Three students received honorable mention: Jenny Gao, a junior at Aviation High School in Des Moines, Washington for her essay on U.S. Senator Patty Murray; Sietse Goffard, a senior at the American School of Paris in Saint-Cloud, France for his essay on U.S. Congressman Raul Grijalva; and Anupa Murali, a junior at Bishop Brady High School in Concord, New Hampshire for her essay on former U.S. Senator Russell Feingold.

The John F. Kennedy Profile in Courage Award is presented annually to public servants who have made courageous decisions of conscience without regard for the personal or professional consequences. The John F. Kennedy Library Foundation created the Profile in Courage Award in 1989 to honor President Kennedy’s commitment and contribution to public service. It is presented in May in celebration of President Kennedy’s May 29th birthday. Described by one recipient as the Nobel in Government, the Profile in Courage Award is represented by a sterling-silver lantern symbolizing a beacon of hope. The lantern was designed by Edwin Schlossberg and crafted by Tiffany & Co.

The winning essay by was chosen by a distinguished bipartisan committee of national, political, and community leaders. Albert R. Hunt, executive Washington editor of Bloomberg News, chairs the 15-member Profile in Courage Award Committee. Committee members are U.S. Senator Thad Cochran (R-Mississippi); U.S. Congresswoman Donna F. Edwards (D-Maryland); Kenneth R. Feinberg, Chairman of the board of directors of the John F. Kennedy Library Foundation; U.S. Senator Lindsey O. Graham (R-South Carolina); Antonia Hernandez, president and chief executive officer of the California Community Foundation; Elaine Jones, Director-Counsel Emeritus, NAACP Legal Defense and Education Fund; Caroline Kennedy, president of the John F. Kennedy Library Foundation; Paul G. Kirk, Jr., former U.S. Senator (D-Massachusetts) and Chairman Emeritus of the board of directors of the John F. Kennedy Library Foundation; Martha Minow, Dean and Jeremiah Smith, Jr. Professor of Law at Harvard Law School; Shari Redstone, President, National Amusements, Inc; John Seigenthaler, founder of the Freedom Forum First Amendment Center at Vanderbilt University; David M. Shribman, executive editor of the Pittsburgh Post-Gazette; U.S. Senator Olympia Snowe (R-Maine); and Patricia M. Wald, former judge of the International Criminal Tribunal for the former Yugoslavia. Tom McNaught, executive director of the Kennedy Library Foundation, staffs the Committee.

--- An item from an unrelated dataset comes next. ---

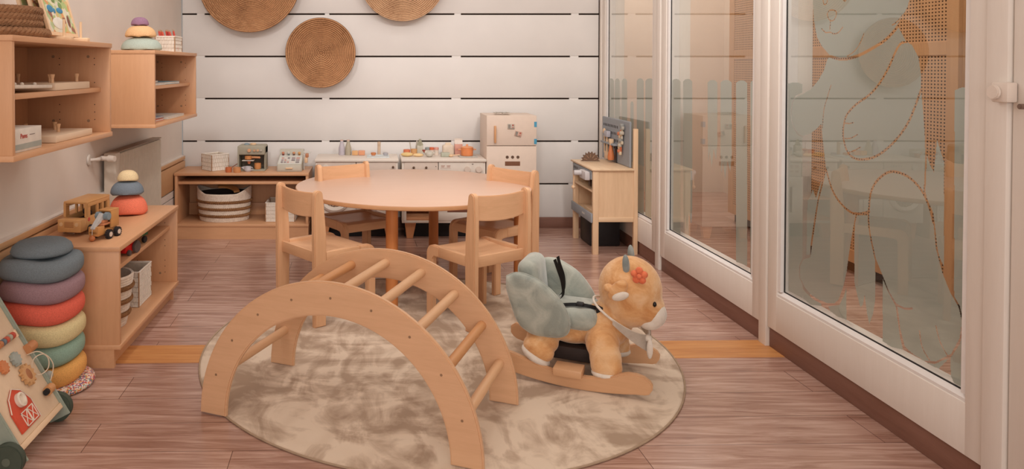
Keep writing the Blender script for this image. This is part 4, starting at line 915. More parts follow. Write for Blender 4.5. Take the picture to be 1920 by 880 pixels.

This is the second year of support by John Hancock Financial, a unit of Manulife Financial Corporation (MFC), a leading Canadian-based financial services group serving millions of customers in 22 countries and territories worldwide. Operating as Manulife Financial in Canada and Asia, and primarily through John Hancock in the United States, the Company offers clients a diverse range of financial protection products and wealth management services through its extensive network of employees, agents and distribution partners. John Hancock Freedom 529 is a national Section 529 college savings plan offered by the Education Trust of Alaska, managed by T. Rowe Price, and distributed by John Hancock Distributors LLC through broker/dealers that have a selling agreement with John Hancock Distributors LLC. The plan offers a multi-managed approach, allowing investors to work with their financial consultants to pursue a strategy to maximize their investment opportunities while managing risk.

The John F. Kennedy Presidential Library and Museum is a presidential library administered by the National Archives and Records Administration and supported, in part, by the Kennedy Library Foundation, a non-profit organization. The Kennedy Presidential Library and Museum and the Kennedy Library Foundation seek to promote, through educational and community programs, a greater appreciation and understanding of American politics, history, and culture, the process of governing and the importance of public service.